Terry also had a gay son who recently died in an auto accident. After his son died, Terry asked people to for pray for God’s mercy and the eternal rest of his son’s soul. Someone should pray for Terry’s soul as well, because all the glitter in the world won’t make his ugly politics seem any less abhorrent.
Via Daily Kos
Nick
Randall Terry, not Terry Randall.
Pitou
@JayKay: this is assault how?
Per Merriam-Webster:
1
a : a violent physical or verbal attack
b : a military attack usually involving direct combat with enemy forces
c : a concerted effort (as to reach a goal or defeat an adversary)
2
a : a threat or attempt to inflict offensive physical contact or bodily harm on a person (as by lifting a fist in a threatening manner) that puts the person in immediate danger of or in apprehension of such harm or contact
No physical or verbal attack witnessed.
Thank you 🙂
Roger
Acting unprofessional is not the way to get your message across.
Mary
I fully support this.
Palto
I would’ve whacked that dumbass right in the nuts if he did that to me.
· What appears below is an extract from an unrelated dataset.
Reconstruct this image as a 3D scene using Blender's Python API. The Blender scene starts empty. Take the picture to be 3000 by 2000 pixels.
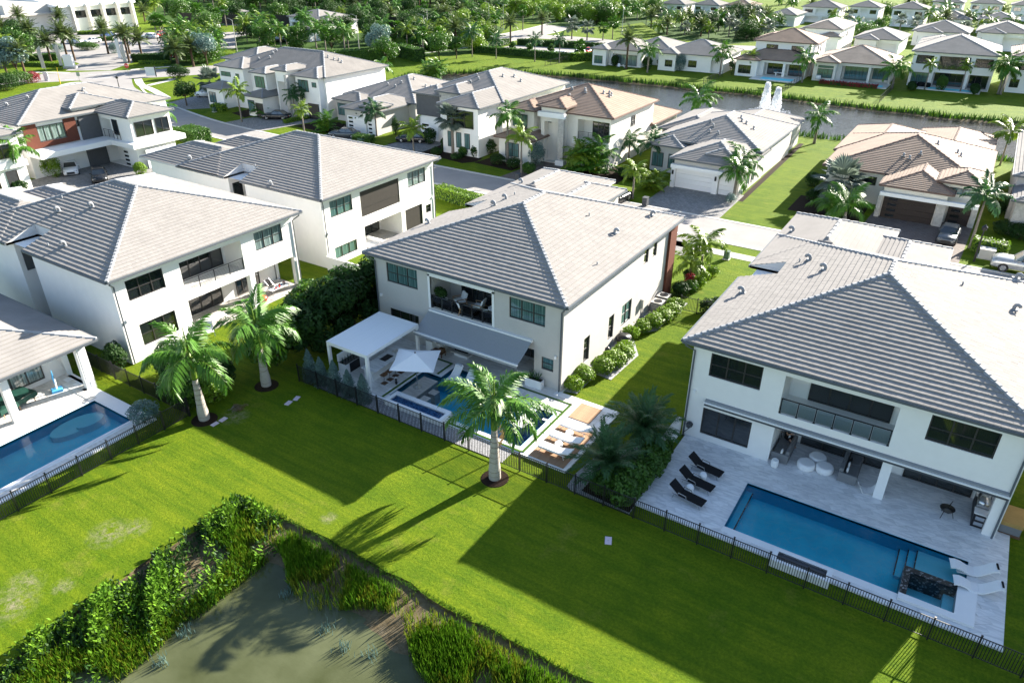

I’m gay but this isn’t the way.
TASTEY GOODIES
HEY, BY DOUSING THAT DOUCHEBAG WITH GLITTER HE WAS REALLY TRYING TO SPREAD LOVE. WELL, ME THINKS ANYWAY. PEACE AND GOODWILL TOWARD ALL MEN- EVEN THE HATERS. XOXOXOXOXOXOXOXO’S.
GayGOP
@Pitou: The legal definition of battery is “an intentional, harmful or offensive touching to the person of another. This was a battery. Assault is, in layman’s terms, an attempted assault.
danny
@GayGOP
Calling glitter touching Randall Terry “battery” is like saying Randall Terry battered rational human beings when the sound of his voice touched our ears.
Vermin Supreme merely returned the kind of ridiculous mysticism that insane fundamentalists use to justify their bigotry.
Elizabeth
I love this. I LOVE THIS. (Sorry, nothing in depth to add , just sheer glee.)